Deconstructing the Chinese meal, but I’m not picking up the Chinese words. May have to get her book. Fang and Tang? Rice and the stuff used to send the rice home? School meals consist of rice and 7 or 8 vegetables at poor schools and 14 or 15 at posh private schools. Rich tastes from vegetables partially sun dried, rubbed with salt and fermented. Running through the range of things that “the average Chinese peasant” knows about. Soybeans, not good to eat but processed into a huge range of rich-tasting foods full of umami taste; flavour without meat. Whole categories not available in the west, such as water vegetables.

There is no sweet savoury divide in Chinese cuisine.

In ancient Chinese, a word for the rich was meat-eater.

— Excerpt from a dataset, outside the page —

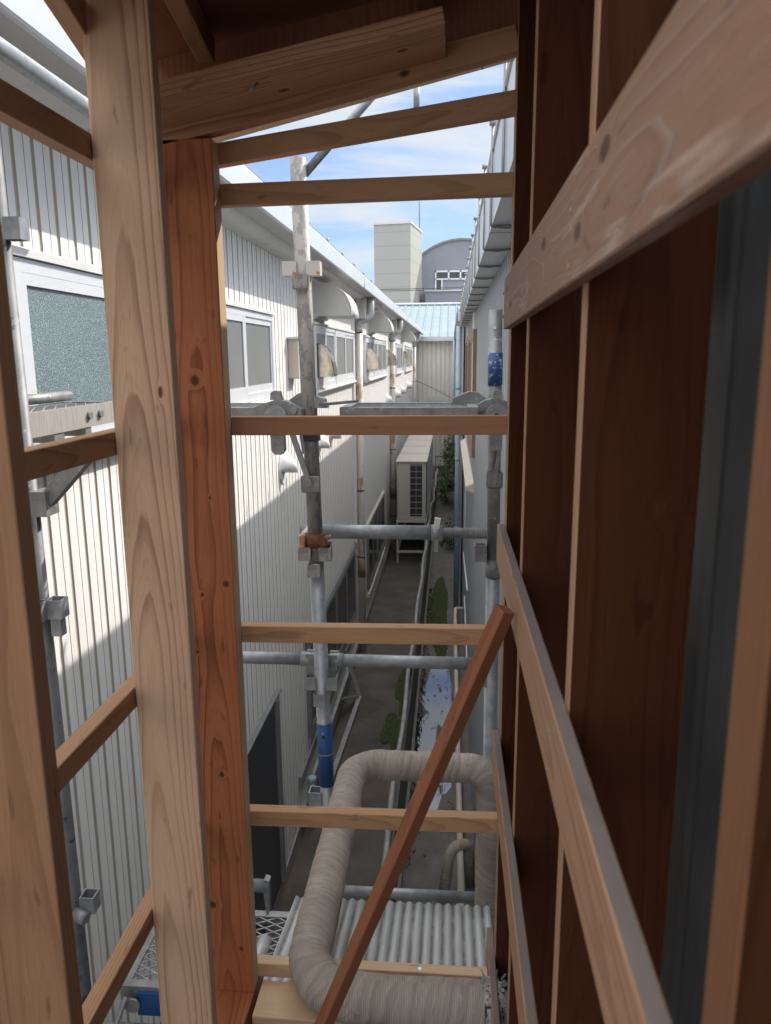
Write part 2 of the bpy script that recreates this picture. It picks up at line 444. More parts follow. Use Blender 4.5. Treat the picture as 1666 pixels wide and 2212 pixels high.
def m_corr():
    n = NT('dusty_corrugated_sheet')
    p = n.coord('Object')
    f = n.noise(n.vscale(p, (30, 2.5, 30)), 1.0, 4, 0.6)
    c = n.mix(n.ramp(f, [(0.35, 0.0), (0.7, 1.0)]), (0.42, 0.44, 0.45), (0.52, 0.535, 0.535))
    _, _, z = n.sep(n.coord('UV'))[:]
    u, v, _ = n.sep(n.coord('UV'))[:]
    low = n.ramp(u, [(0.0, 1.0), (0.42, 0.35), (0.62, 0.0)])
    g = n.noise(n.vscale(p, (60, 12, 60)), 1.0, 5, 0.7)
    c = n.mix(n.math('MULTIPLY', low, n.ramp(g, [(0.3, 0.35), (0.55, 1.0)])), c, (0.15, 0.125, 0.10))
    return n.done(c, 0.4, 0.0, 0.5)


m_sheet = m_corr()


def m_ground():
    n = NT('old_asphalt')
    p = n.coord('Object')
    f = n.noise(p, 2.2, 6, 0.6)
    g = n.noise(p, 60, 4, 0.7)
    c = n.mix(n.ramp(f, [(0.35, 0.0), (0.65, 1.0)]), (0.075, 0.068, 0.059), (0.125, 0.112, 0.095))
    c = n.mix(0.5, c, n.ramp(g, [(0.3, 0.45), (0.7, 1.25)]), 'MULTIPLY')
    r = n.noise(p, 1.1, 3)
    c = n.mix(n.ramp(r, [(0.55, 0.0), (0.72, 0.6)]), c, (0.14, 0.095, 0.062))
    sp = n.noise(p, 34, 2)
    c = n.mix(n.ramp(sp, [(0.74, 0.0), (0.76, 0.8)]), c, (0.22, 0.20, 0.17))
    n.bump(g, 0.5, 0.006)
    return n.done(c, 0.85, 0.0, 0.3)


m_asph = m_ground()
m_wetconc = mottled('damp_concrete', (0.070, 0.064, 0.056), (0.135, 0.123, 0.105), 4, 0.6, 0, 0.5, spots=((7, 0.62, (0.05, 0.043, 0.035)),), bump=0.3)
m_moss = mottled('green_moss', (0.022, 0.030, 0.006), (0.055, 0.066, 0.013), 16, 0.95, spots=((22, 0.62, (0.030, 0.022, 0.012)),), bump=0.8)


def m_water():
    n = NT('still_muddy_water')
    p = n.coord('Object')
    f = n.noise(n.vscale(p, (4.0, 1.3, 1)), 1.0, 5, 0.55, 0.3)
    mud = n.ramp(f, [(0.56, 0.0), (0.61, 1.0)])
    n.b.inputs['IOR'].default_value = 1.85
    n.bump(n.math('MULTIPLY', n.noise(p, 40, 3), mud), 0.3, 0.01)
    return n.done(n.mix(mud, (0.010, 0.011, 0.011), (0.045, 0.038, 0.028)), n.math('MULTIPLY_ADD', mud, 0.55, 0.02), 0.0, n.math('MULTIPLY_ADD', mud, -0.55, 0.8))


m_puddle = m_water()
m_leaf = mottled('dark_leaf', (0.022, 0.042, 0.012), (0.055, 0.085, 0.024), 30, 0.5, 0, 0.4)
m_leaf2 = mottled('light_leaf', (0.055, 0.090, 0.022), (0.10, 0.13, 0.04), 30, 0.5, 0, 0.4)
m_twig = NT('twig_bark').done((0.075, 0.055, 0.04), 0.9)


def m_metalroof():
    n = NT('pale_blue_roof_metal')
    p = n.coord('Object')
    f = n.noise(p, 1.2, 5, 0.6)
    c = n.mix(n.ramp(f, [(0.3, 0.0), (0.7, 1.0)]), (0.155, 0.215, 0.245), (0.205, 0.265, 0.285))
    g = n.noise(n.vscale(p, (1.0, 0.35, 1)), 3.0, 5, 0.65)
    c = n.mix(n.ramp(g, [(0.60, 0.0), (0.72, 0.6)]), c, (0.27, 0.20, 0.14))
    return n.done(c, 0.45, 0.0, 0.4)


m_roofblue = m_metalroof()


def m_panel(name, a, b, pitch, seam):
    n = NT(name)
    p = n.coord('Object')
    z = n.sep(p)[2]
    k = n.math('FRACT', n.math('DIVIDE', z, pitch))
    f = n.noise(p, 0.25, 4)
    c = n.mix(f, a, b)
    c = n.mix(n.ramp(k, [(0.0, 1.0), (0.035, 1.0), (0.06, 0.0)]), c, seam)
    return n.done(c, 0.6, 0.0, 0.3)


m_tower = m_panel('tower_panel', (0.36, 0.36, 0.34), (0.39, 0.39, 0.37), 1.0, (0.28, 0.28, 0.265))
m_dome = mottled('grey_render', (0.215, 0.235, 0.27), (0.245, 0.262, 0.30), 0.4, 0.7, detail=3)
m_cable = NT('black_cable').done((0.02, 0.02, 0.022), 0.6)
m_white = mottled('white_painted_metal', (0.66, 0.67, 0.68), (0.72, 0.73, 0.73), 5, 0.45)
m_tape = mottled('pale_tape', (0.50, 0.58, 0.52), (0.62, 0.66, 0.60), 60, 0.7)
m_greyfence = mottled('weathered_fence_metal', (0.22, 0.22, 0.215), (0.36, 0.355, 0.345), 9, 0.6, 0.2, spots=((14, 0.62, (0.12, 0.11, 0.10)),))
m_floor = mottled('grey_floor_sheet', (0.16, 0.165, 0.18), (0.20, 0.205, 0.22), 6, 0.6)
m_cardboard = mottled('blue_grey_panel', (0.30, 0.34, 0.37), (0.36, 0.40, 0.43), 6, 0.6)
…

There is a stigma attached to wild vegetables, partly recent because of the great famine of the 1960s. Tension. Posh urbanites go to pseudo-restaurants to eat those peasant foods. Visiting one such place, she asked whether the people ate like this all the time. Oh yes, replied the cook. No you don’t, said her host, you told me that you consider this pig food, but you’re too polite to tell Fuchsia that you consider it pig food..

Modern Buddhist restaurants serve very elaborate fake meat and fish made of vegetables.